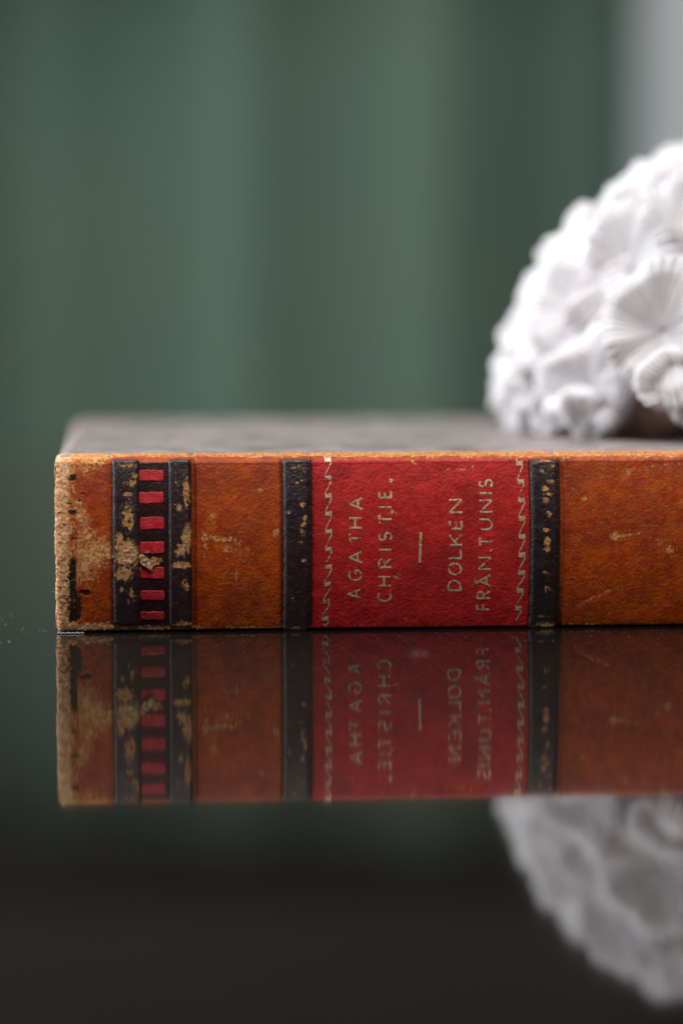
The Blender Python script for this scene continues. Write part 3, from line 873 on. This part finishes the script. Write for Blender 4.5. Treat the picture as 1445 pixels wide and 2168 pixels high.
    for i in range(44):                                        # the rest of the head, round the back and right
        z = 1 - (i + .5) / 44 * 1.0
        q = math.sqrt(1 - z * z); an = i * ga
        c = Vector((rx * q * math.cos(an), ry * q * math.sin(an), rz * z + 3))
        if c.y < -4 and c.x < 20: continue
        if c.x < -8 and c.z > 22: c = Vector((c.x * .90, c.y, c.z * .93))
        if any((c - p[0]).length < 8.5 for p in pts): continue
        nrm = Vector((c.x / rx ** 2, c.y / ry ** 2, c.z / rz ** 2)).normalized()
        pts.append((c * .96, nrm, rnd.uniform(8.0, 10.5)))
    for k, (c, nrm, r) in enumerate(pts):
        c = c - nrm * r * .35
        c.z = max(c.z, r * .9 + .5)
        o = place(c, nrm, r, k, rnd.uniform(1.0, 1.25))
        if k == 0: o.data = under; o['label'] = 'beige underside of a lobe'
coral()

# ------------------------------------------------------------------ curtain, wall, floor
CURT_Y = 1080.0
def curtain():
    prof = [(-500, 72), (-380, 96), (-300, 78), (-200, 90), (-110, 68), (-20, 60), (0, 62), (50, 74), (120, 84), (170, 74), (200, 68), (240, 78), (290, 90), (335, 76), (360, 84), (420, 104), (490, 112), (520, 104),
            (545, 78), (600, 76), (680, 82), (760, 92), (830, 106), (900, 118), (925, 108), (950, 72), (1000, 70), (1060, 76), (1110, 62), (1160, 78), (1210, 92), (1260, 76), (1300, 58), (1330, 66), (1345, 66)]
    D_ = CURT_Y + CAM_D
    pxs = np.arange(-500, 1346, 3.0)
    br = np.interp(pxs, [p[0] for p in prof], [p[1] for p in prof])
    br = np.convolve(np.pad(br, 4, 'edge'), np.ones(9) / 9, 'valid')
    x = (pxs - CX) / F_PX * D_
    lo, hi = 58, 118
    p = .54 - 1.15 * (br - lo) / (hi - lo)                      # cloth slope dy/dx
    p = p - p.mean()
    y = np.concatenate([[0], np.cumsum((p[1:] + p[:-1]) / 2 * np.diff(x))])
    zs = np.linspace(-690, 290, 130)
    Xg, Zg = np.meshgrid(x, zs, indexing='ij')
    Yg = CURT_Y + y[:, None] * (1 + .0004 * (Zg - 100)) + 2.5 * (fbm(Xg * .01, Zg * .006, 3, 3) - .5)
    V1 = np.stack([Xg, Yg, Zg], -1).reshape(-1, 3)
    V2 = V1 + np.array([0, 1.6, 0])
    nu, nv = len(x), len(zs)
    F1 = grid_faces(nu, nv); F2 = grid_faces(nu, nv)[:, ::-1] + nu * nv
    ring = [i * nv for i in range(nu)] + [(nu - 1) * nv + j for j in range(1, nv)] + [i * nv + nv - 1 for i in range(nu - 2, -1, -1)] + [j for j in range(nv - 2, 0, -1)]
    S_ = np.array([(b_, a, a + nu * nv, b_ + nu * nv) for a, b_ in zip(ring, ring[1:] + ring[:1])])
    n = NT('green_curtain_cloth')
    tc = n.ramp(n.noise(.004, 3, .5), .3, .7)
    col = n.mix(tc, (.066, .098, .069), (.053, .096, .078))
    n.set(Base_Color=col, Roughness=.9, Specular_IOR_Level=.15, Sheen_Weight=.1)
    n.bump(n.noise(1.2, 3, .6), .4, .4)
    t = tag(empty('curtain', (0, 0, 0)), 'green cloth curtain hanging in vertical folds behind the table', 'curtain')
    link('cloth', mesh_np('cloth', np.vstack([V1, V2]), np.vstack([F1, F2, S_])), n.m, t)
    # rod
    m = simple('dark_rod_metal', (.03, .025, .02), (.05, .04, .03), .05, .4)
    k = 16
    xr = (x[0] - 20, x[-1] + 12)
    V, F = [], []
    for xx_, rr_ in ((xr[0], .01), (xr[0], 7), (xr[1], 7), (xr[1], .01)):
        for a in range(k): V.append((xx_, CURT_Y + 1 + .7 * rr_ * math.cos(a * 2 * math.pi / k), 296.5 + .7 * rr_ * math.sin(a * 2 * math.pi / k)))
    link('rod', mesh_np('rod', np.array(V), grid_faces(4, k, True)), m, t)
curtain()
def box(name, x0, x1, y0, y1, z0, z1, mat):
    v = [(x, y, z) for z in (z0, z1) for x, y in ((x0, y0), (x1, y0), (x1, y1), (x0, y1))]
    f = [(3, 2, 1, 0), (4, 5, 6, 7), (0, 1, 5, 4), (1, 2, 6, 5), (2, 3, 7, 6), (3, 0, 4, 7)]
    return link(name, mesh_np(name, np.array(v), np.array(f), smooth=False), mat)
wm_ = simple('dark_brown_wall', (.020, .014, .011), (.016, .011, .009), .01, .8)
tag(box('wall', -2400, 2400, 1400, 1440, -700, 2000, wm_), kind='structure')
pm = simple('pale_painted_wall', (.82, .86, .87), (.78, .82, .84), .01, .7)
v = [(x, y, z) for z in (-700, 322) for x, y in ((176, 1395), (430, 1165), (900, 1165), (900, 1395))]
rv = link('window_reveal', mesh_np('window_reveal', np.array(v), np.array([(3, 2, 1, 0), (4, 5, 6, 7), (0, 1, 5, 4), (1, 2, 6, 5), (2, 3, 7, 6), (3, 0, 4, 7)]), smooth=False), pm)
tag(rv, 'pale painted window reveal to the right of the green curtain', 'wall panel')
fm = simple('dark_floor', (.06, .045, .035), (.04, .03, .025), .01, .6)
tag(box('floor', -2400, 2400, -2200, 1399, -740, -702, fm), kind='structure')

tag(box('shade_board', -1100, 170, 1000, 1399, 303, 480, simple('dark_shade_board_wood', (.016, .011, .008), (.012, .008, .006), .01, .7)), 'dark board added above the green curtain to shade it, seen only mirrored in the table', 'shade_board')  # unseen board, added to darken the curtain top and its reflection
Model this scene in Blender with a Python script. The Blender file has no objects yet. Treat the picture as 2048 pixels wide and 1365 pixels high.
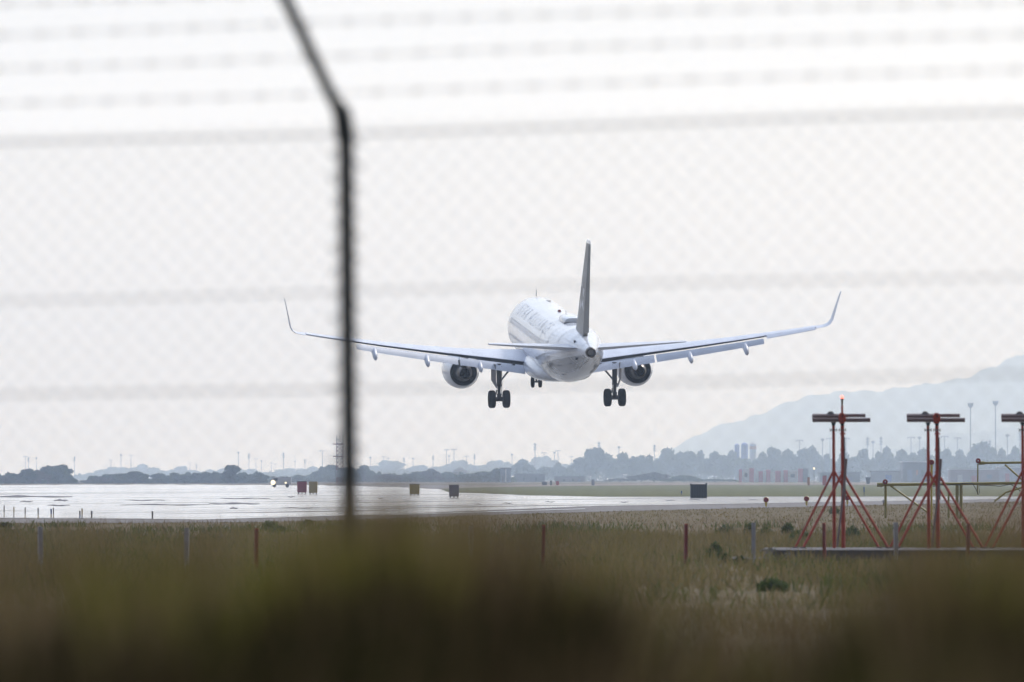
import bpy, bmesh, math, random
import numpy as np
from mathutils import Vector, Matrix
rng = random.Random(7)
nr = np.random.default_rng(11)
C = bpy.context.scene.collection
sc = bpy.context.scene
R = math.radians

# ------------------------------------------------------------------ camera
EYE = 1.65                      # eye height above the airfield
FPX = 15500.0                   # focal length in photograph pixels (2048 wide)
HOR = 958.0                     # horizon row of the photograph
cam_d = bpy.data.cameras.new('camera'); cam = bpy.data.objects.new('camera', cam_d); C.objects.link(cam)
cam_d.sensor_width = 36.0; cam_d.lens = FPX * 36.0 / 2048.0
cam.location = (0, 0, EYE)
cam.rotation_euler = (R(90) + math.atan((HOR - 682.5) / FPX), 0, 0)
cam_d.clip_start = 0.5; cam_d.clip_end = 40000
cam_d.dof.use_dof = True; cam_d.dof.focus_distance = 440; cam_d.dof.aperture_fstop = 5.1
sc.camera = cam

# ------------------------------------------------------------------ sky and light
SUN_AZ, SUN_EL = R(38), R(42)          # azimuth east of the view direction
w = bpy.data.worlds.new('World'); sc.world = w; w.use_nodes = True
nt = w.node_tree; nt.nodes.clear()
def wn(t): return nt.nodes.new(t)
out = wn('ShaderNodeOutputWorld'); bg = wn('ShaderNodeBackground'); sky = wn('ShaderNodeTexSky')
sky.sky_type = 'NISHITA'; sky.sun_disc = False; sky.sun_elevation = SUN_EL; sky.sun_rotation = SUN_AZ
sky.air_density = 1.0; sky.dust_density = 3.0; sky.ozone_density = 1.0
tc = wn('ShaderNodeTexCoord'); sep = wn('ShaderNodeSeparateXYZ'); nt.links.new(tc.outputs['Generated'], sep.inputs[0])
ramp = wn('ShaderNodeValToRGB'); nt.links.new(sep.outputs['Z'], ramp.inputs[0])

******

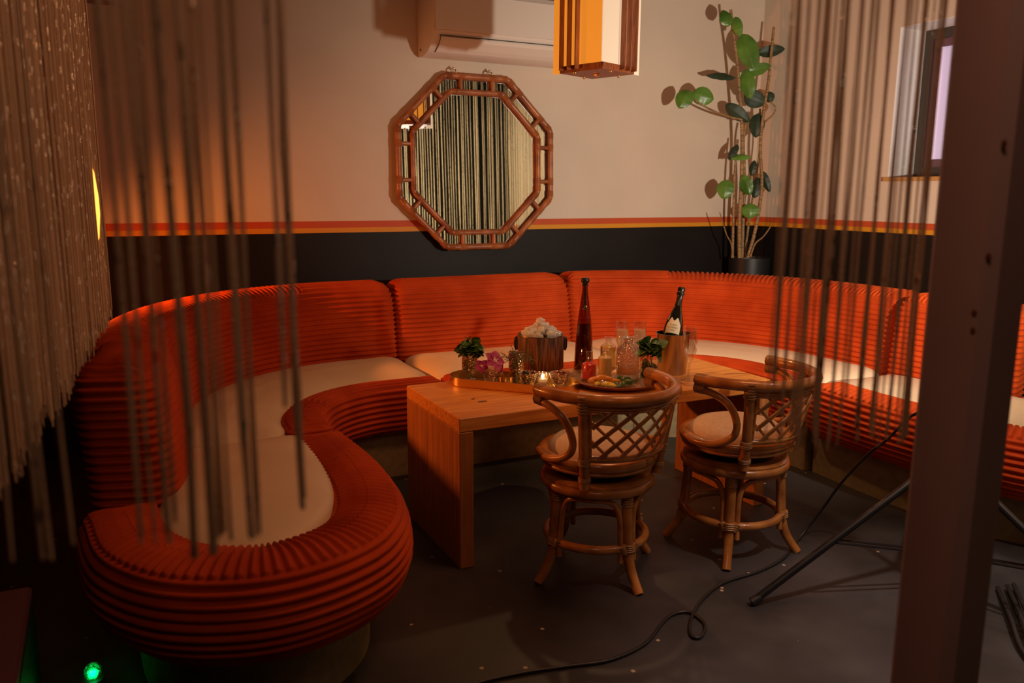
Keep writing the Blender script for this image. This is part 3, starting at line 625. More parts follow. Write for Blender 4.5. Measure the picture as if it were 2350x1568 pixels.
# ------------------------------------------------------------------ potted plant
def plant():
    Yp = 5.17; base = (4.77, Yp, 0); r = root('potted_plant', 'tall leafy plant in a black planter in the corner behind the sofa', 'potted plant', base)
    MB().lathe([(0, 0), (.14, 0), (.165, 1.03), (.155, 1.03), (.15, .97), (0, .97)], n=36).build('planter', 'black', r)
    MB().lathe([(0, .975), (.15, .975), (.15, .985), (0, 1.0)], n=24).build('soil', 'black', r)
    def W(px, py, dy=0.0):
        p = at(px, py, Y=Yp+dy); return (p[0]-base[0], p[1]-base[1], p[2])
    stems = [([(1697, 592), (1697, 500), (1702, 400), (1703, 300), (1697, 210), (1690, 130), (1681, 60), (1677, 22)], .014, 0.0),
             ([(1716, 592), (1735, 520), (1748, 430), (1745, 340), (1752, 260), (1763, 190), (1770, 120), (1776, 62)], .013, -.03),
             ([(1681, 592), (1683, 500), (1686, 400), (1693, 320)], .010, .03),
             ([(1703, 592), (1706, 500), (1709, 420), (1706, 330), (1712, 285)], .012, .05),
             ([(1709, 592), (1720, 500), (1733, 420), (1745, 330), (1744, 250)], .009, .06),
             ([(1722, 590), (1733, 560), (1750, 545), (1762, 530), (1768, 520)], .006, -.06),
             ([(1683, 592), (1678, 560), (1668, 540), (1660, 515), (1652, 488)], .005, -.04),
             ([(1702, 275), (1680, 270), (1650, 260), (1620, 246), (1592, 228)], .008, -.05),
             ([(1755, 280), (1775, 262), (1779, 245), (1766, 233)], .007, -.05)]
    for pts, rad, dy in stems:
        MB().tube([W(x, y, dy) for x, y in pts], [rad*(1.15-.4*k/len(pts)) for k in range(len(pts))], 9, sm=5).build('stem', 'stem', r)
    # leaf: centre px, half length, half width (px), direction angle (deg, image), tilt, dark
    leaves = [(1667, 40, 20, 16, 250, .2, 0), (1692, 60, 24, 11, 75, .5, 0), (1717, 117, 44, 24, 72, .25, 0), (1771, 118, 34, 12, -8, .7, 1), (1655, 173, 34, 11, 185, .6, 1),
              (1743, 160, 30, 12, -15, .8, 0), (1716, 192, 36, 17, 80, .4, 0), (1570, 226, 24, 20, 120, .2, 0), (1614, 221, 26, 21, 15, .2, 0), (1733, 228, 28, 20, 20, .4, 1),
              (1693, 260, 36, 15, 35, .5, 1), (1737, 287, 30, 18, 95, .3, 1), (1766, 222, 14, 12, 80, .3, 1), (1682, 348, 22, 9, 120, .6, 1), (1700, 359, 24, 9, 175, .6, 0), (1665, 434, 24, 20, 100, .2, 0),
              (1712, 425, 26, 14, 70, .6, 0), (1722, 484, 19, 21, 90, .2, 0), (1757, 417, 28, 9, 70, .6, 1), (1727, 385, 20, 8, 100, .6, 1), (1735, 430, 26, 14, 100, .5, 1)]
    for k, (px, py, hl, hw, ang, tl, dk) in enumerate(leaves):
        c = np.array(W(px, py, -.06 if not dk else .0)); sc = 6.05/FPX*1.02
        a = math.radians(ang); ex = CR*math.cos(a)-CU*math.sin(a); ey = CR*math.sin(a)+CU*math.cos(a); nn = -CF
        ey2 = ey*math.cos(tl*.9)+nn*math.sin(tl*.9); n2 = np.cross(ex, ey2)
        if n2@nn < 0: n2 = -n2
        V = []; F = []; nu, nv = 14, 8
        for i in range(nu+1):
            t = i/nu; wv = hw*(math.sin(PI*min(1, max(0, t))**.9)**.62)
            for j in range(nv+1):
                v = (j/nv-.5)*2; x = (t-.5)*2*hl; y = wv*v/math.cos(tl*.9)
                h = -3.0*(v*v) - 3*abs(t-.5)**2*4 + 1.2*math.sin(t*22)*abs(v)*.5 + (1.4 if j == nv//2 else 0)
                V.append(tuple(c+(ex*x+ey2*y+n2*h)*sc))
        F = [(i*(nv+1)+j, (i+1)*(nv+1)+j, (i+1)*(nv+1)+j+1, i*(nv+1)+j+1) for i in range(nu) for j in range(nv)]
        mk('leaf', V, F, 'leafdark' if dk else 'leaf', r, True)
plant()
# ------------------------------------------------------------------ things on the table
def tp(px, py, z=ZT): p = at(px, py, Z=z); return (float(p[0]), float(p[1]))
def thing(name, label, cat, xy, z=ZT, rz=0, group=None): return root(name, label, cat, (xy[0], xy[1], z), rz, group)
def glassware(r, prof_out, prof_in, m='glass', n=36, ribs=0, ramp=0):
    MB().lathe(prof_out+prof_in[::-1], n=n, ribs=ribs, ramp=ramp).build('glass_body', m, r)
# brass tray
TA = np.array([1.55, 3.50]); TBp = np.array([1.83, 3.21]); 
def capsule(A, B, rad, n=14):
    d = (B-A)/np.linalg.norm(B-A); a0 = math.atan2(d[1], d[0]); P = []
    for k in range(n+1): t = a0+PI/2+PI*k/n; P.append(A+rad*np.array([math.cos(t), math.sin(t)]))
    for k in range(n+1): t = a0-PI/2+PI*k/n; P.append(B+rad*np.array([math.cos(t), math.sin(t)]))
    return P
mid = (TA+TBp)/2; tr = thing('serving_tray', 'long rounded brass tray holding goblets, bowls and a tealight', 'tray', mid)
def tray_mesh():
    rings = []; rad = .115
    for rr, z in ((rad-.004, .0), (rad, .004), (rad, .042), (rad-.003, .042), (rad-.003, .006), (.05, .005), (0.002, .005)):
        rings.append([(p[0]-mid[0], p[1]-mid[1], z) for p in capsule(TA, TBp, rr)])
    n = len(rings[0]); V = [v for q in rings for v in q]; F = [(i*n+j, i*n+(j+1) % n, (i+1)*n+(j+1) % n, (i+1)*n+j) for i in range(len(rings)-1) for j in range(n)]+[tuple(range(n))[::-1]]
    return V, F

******

§ **GOAL**
Start at the line with "Model this scene", stop at the line with "R = math.radians", both lines included, and repeat that span exactly without its pictures.

§ **RESULT**
Model this scene in Blender with a Python script. The Blender file has no objects yet. Treat the picture as 2048 pixels wide and 1365 pixels high.
import bpy, bmesh, math, random
import numpy as np
from mathutils import Vector, Matrix
rng = random.Random(7)
nr = np.random.default_rng(11)
C = bpy.context.scene.collection
sc = bpy.context.scene
R = math.radians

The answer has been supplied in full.